Statesman
Game 74: June 27, 2009 | |||
Red Sox | 1 | W: Tim Wakefield (10-3) | 46-28, 2 game winning streak |
Braves | 0 | L: Javier Vazquez (5-7) | 34-40, 4 game losing streak |
Highlights: In the aftermath of the 2004 ALCS, the Yankees sought to prune away those players who failed them so miserably. Amongst the casualties was Vazquez, who has pitched 200 or more innings in every seasons since 2004 and has accumulated over 200 strikeouts in his past two seasons. |
To top it off, the Yankees traded Javier Vazquez to Arizona for Randy Johnson and then flipped Johnson back to the Diamondbacks in 2007 for Steven Jackson, Alberto Gonzalez, Ross Ohlendorf, and Luis Vizcaino. Last year Jackson and Ohlendorf were packaged for the Xavier Nady deadline deal, which was a coup for the club at the time. A few days later the Red Sox would end up with the best Pirates outfielder (apologies to the followers of Nate McLouth who worship at his shrine).

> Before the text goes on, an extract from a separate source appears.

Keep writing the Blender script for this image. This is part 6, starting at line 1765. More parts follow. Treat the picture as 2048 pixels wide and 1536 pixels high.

Neither Jason Bay or McLouth were in the lineup yesterday. Bay was given the day off while McLouth is day-to-day with a hamstring strain. It’s late June and Terry Francona is already planning for the postseason by resting key players here and there.
Mark Kotsay played in left in place of Bay and was the key offensive contributer for the visitors. With two out Vazquez relinquished two walks to Kevin Youkilis and David Ortiz. Ortiz’s base on balls was particularly deflating as Vazquez was ahead 0-2 in the count.
Vazquez worked Kotsay with pitches away until the count was 1-2 and then tried to get the outfielder to bite on a slider a shade too far inside. With the count even Vazquez resorted to the outer edge again. Kotsay anticipated this and carved an RBI line drive single to left for the only run of the game.
How fortunate are the Red Sox to have a player of Kotsay’s caliber on the bench? His at bat was the stamp on Tim Wakefield’s invitation to this year’s All-Star Game.
Yesterday also saw Wakefield tie Roger Clemens’s franchise record of 382 starts. The knuckleballer has won 174 games for the Red Sox and is 18 games away from Clemens’s and Cy Young’s shared record of 192 wins for the Boston AL club. I’d like to think that Wakefield will have the chance to match or surpass that achievement, but with Clay Buchholz champing at the bit and Michael Bowden on the cusp of contributing at the major league level, the 2010 Red Sox rotation might not even include Wakefield.
If that ever happens, it will be a sad day, not just for the Red Sox but for baseball. The game’s addiction to bigger, faster, stronger led to the Steroid Era. Perhaps the sport has emerged from this shameful period, but perhaps too late for those of Wakefield’s ilk. His pitch seems doomed to decline to the status of quaint antiquity.